_Provided material_
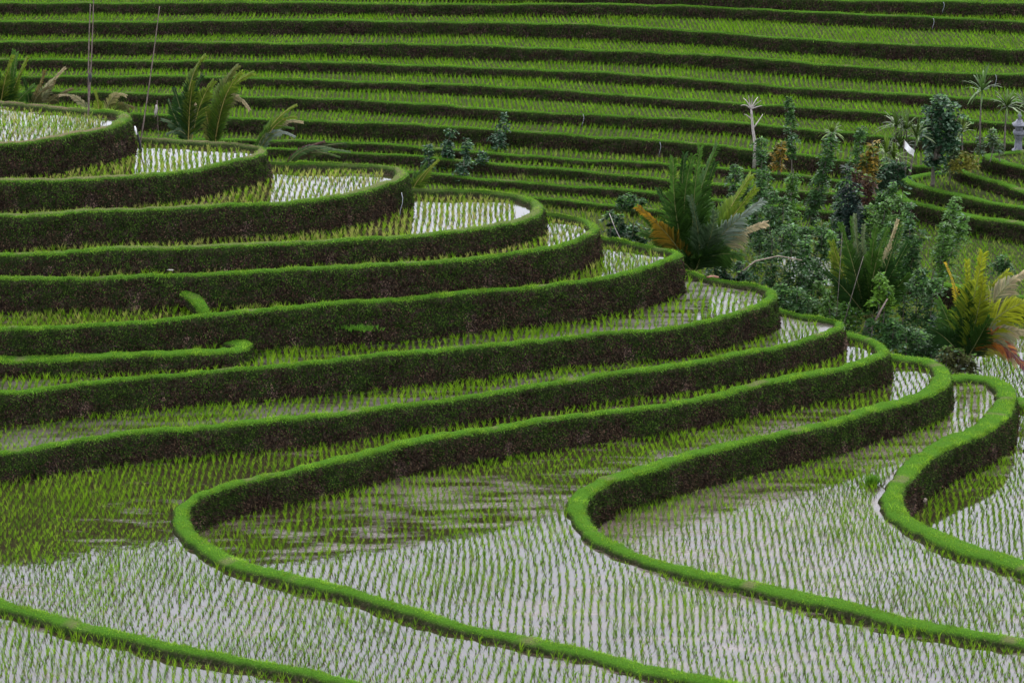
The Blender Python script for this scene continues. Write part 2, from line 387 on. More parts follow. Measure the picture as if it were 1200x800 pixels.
# ------------------------------------------------------------------ terrace sheets and banks
def sheet(name, poly, zz, mat):
    tri = geometry.tessellate_polygon([[Vector((p[0], p[1], 0)) for p in poly]])
    m = MB(); m.add(np.hstack([poly, np.full((len(poly), 1), zz)]), None, np.array(tri))
    o = m.build(name, mat)
    # all faces must look up
    me = o.data
    me.flip_normals() if me.polygons and sum(p.normal.z for p in me.polygons[:50]) < 0 else None
    return tag(o, kind='structure')
BANKS = []
def bank(l, seed):
    S = l['S']; n = len(S); N = outward(S)
    seg = np.r_[0, np.cumsum(np.linalg.norm(np.diff(S, axis=0), axis=1))]
    w = l['w']*(1+wob(seg, seed+3, .17, (.15, .6, 1.7, 3.1)))*(np.clip(1-1.3*(N[:, 1]-.25), .36, 1) if l['name'] in 'KJIHGFDC' else 1); h = l['zc']-l['zlow']; b = l['zc']-l['zf']
    dz = wob(seg, seed, .034, (.12, .5, 1.7, 3.9)); do = wob(seg, seed+9, .05, (.3, .8, 2.3, 4.1))
    bare = np.maximum(l['path']*np.clip(.75+wob(seg, seed+31, .6, (.2, .7, 1.9)), 0, 1), np.clip((wob(seg, seed+77, 1, (.23, .8, 1.9, 3.3))-1.25)*1.6, 0, .55))
    if l['name'] == 'xridge': dz = dz-.32*np.clip(1-(seg[-1]-seg)/.5, 0, 1)**2+l['up']*np.clip(1-seg/seg[-1], 0, 1)
    R = max(5, int(h/.12))
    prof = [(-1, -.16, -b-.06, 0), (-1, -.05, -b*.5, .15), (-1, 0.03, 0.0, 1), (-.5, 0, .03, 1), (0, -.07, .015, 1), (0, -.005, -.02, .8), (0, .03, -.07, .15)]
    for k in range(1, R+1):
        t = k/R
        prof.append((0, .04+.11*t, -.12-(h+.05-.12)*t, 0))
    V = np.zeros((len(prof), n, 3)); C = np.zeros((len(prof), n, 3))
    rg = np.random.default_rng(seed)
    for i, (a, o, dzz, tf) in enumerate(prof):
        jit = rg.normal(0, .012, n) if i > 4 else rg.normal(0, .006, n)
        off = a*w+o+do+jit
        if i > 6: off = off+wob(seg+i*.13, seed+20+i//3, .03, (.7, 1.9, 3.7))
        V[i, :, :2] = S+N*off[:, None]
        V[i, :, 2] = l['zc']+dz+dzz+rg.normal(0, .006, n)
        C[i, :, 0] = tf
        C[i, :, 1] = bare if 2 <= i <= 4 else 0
    m = MB(); idx = np.arange(len(prof)*n).reshape(len(prof), n)
    Q = np.stack([idx[:-1, :-1], idx[:-1, 1:], idx[1:, 1:], idx[1:, :-1]], -1).reshape(-1, 4)[:, ::-1]
    m.add(V.reshape(-1, 3), Q, None, C.reshape(-1, 3))
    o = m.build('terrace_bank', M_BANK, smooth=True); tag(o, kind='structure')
    BANKS.append((l, V, seg, bare, h, b))
for i, l in enumerate(LEV):
    sheet('paddy_water' if l['name'][0] not in 'h' else 'hill_paddy', l['poly'], l['zf'], M_LILAC if l['name'] == 'B3' else M_MUD if l['name'] in 'CD' else M_WATERM if l['muddy'] else (M_WET if l['name'][0] in 'hr' else M_WATER))
    bank(l, 100+i*17)
bank(RIDGE, 999)
# the valley floor, one sheet to the horizon
g = MB(); g.add([(-1500, -200, z['V']-.06), (1500, -200, z['V']-.06), (1500, 3000, z['V']-.06), (-1500, 3000, z['V']-.06)], [(0, 1, 2, 3)])
tag(g.build('ground', M_GROUND), kind='structure')
g = MB(); g.add([(-55, 96, z['V']), (60, 96, z['V']), (60, 150, z['V']), (-55, 150, z['V'])], [(0, 1, 2, 3)])
tag(g.build('valley_paddy', M_WET), kind='structure')
for pp in ([(905,300),(960,302),(1000,318),(985,336),(930,330)], [(1160,395),(1230,395),(1230,470),(1170,450)]):
    sheet('paddy_water', bp([p[0] for p in pp], [p[1] for p in pp], z['V']+.01), z['V']+.01, M_WATER)
sheet('paddy_water', np.array([(9, 30), (60, 30), (60, 104), (14, 104)]), z['5'], M_WATER)

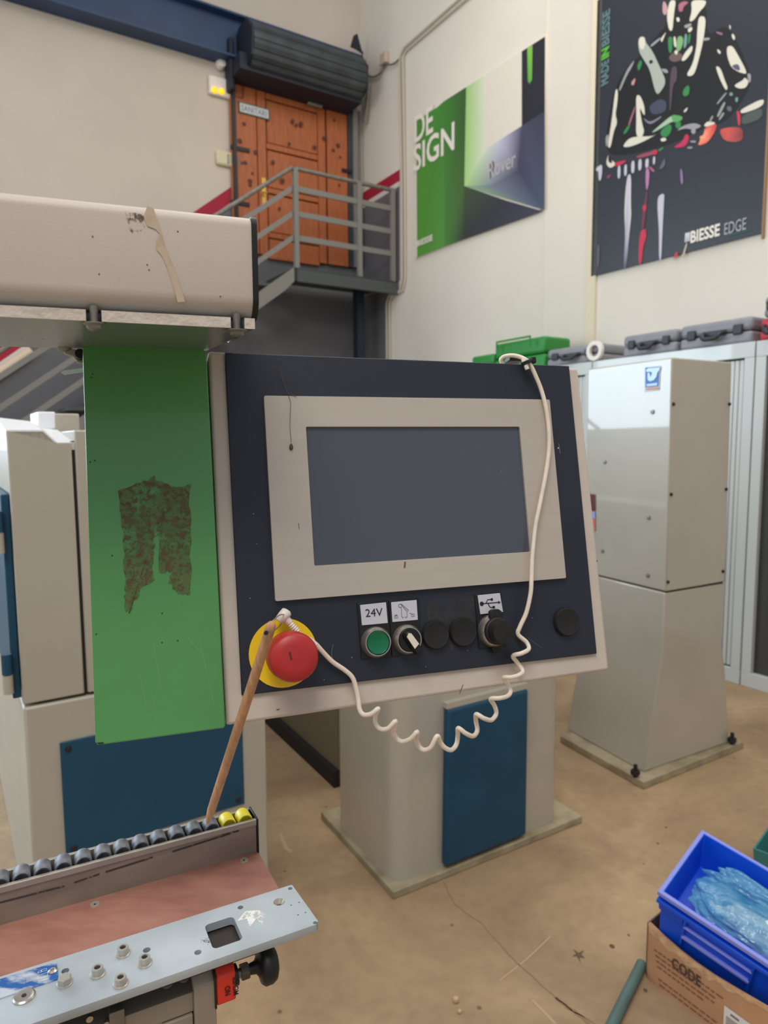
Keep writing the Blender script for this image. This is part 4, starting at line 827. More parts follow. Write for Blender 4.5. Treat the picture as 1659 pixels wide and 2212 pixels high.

_Goal_
Print the data above verbatim from the first line through the line holding "R = max(5, int(h/.12))", leaving every picture out.

_Written response_
The Blender Python script for this scene continues. Write part 2, from line 387 on. More parts follow. Measure the picture as if it were 1200x800 pixels.
# ------------------------------------------------------------------ terrace sheets and banks
def sheet(name, poly, zz, mat):
    tri = geometry.tessellate_polygon([[Vector((p[0], p[1], 0)) for p in poly]])
    m = MB(); m.add(np.hstack([poly, np.full((len(poly), 1), zz)]), None, np.array(tri))
    o = m.build(name, mat)
    # all faces must look up
    me = o.data
    me.flip_normals() if me.polygons and sum(p.normal.z for p in me.polygons[:50]) < 0 else None
    return tag(o, kind='structure')
BANKS = []
def bank(l, seed):
    S = l['S']; n = len(S); N = outward(S)
    seg = np.r_[0, np.cumsum(np.linalg.norm(np.diff(S, axis=0), axis=1))]
    w = l['w']*(1+wob(seg, seed+3, .17, (.15, .6, 1.7, 3.1)))*(np.clip(1-1.3*(N[:, 1]-.25), .36, 1) if l['name'] in 'KJIHGFDC' else 1); h = l['zc']-l['zlow']; b = l['zc']-l['zf']
    dz = wob(seg, seed, .034, (.12, .5, 1.7, 3.9)); do = wob(seg, seed+9, .05, (.3, .8, 2.3, 4.1))
    bare = np.maximum(l['path']*np.clip(.75+wob(seg, seed+31, .6, (.2, .7, 1.9)), 0, 1), np.clip((wob(seg, seed+77, 1, (.23, .8, 1.9, 3.3))-1.25)*1.6, 0, .55))
    if l['name'] == 'xridge': dz = dz-.32*np.clip(1-(seg[-1]-seg)/.5, 0, 1)**2+l['up']*np.clip(1-seg/seg[-1], 0, 1)
    R = max(5, int(h/.12))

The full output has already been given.